Ma per tornare al martirio di sant’Andrea firmato da Girolamo Cenat(i)empo, pittore probabilmente mai uscito dai confini del Regno di Napoli, va rimarcato ancora l’incredibile turbinio di angeli e la colorita moltitudine dei curiosi che attorniano il patibolo su cui è innalzato l’apostolo evangelizzatore del mondo greco e primo vescovo di Patrasso. Anche la croce, in una “scenografia” così multicolore, sembra smettere il tradizionale ruolo di cupo strumento di tortura per diventare mezzo luminoso di assimilazione a Cristo, secondo le parole gioiose che la tradizione mette in bocca al martire nel momento del supplizio: «Salve o Croce, inaugurata per mezzo del corpo di Cristo […]. Prima che il Signore salisse su di te, tu incutevi un timore terreno. Ora invece, dotata di un amore celeste, sei ricevuta come un dono.
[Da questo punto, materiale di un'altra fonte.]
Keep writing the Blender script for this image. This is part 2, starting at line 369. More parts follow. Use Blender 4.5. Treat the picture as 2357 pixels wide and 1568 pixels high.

I credenti sanno, a tuo riguardo, quanta gioia tu possiedi […]. Sicuro, dunque, e pieno di gioia io vengo a te, perché tu mi riceva esultante come discepolo di colui che fu sospeso a te […]. O Croce beata […] prendimi e portami lontano dagli uomini e rendimi al mio Maestro […]. Salve, o Croce; sì, salve davvero!» (Passione di Andrea, VI sec.).

Da tanta trasversalità di motivi e varietà di personaggi emerge un sorprendente campionario di umanità con la stessa teatralità d’un vivacissimo presepe napoletano, ma anche il linguaggio sciolto e avveduto d’un pittore formatosi all’ombra del Vesuvio, che ai tradizionali soggetti devozionali sapeva affiancare, secondo Federico Zeri, spettacolari rappresentazioni di scontri e battaglie.